No mês de setembro do ano 476 d.C., o último líder do Império Romano do Ocidente, Rômulo Augusto, foi deposto por Odoacro, líder dos hérulos, um povo germânico.
A Europa passava por um período que posteriormente ficaria conhecido como o das “invasões bárbaras”, e o superestado que existia havia 500 anos no continente desaparecia.
Os habitantes da região norte do que futuramente se tornaria a Itália já buscavam há algum tempo um lugar seguro para se proteger das investidas de povos como os visigodos e de conquistadores temidos como Átila, rei dos hunos.
Foi nesse contexto que começou a ser construída, 15 séculos atrás, uma das cidades mais bonitas do mundo, erguida em um dos cenários mais improváveis.
Veneza está localizada em uma laguna, termo da geografia que descreve uma depressão localizada na costa, preenchida por água salobra ou salgada. Ela tem 550 km² de extensão e 118 ilhas poucos centímetros acima do nível do mar.
“Construir uma cidade onde em tese seria impossível fazê-lo já seria uma loucura; mas construir uma das cidades mais elegantes do mundo em um lugar como esse é uma loucura colossamente genial”, escreveu no século 19 o pensador russo Aleksandr Herzen.
E ele não estava errado.
Um bosque submarino
Os venezianos enterraram um bosque inteiro embaixo d’água para dar sustentação às edificações que se tornariam legado turístico da cidade.
Da área que hoje compreende Eslovênia, Montenegro e Croácia, trouxeram grandes troncos de árvores, que mediam entre 2 e 8 metros de comprimento.
Afiaram um dos extremos, de forma que eles pareciam lápis gigantes, com os quais perfuraram a lama e o barro que tomavam conta da cidade italiana naquela época.
Posteriormente, passou-se a usar, além de madeira, também pedra para dar sustentação à fundação.
Sem oxigênio
Assim, os belos palácios venezianos são sustentados na prática por milhares de palafitas “invisíveis”, encravadas na lama.
Apesar de estar debaixo d’água, entretanto, a madeira em todo esse tempo nunca apodreceu.
Isso porque os pilares foram completamente submersos. Sem acesso ao ar (e, por consequência, com o oxigênio), a madeira não teve contato com bactérias, fungos e outros organismos responsáveis por sua putrefação.
Além das características anaeróbicas do lodo que recobriu — e protegeu — as estacas, as águas da laguna tinham grande concentração de minerais, que foram sendo absorvidos pela madeira até que ela se petrificasse.
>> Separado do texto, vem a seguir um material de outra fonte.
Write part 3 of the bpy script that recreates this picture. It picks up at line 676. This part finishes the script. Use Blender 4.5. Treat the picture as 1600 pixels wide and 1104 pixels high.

Essa astuta obra de engenharia foi o que sustentou o conjunto de ilhas que no século 8 se uniram para formar a Sereníssima República de Veneza, que dominou a região do Adriático no período e controlou o comércio entre a Europa e o chamado Crescente Fértil (formado pelo que hoje é Palestina, Israel, Kuait, Líbano e parte de outros países do Oriente Médio).
Esse mesmo bosque sepultado segue sustentado sobre a água, apesar das ameaças, essa “Veneza com seus templos e palácios” que parecem “pedaços de encantamento empilhados”, como descreveu o poeta inglês Percy Bysshe Shelley.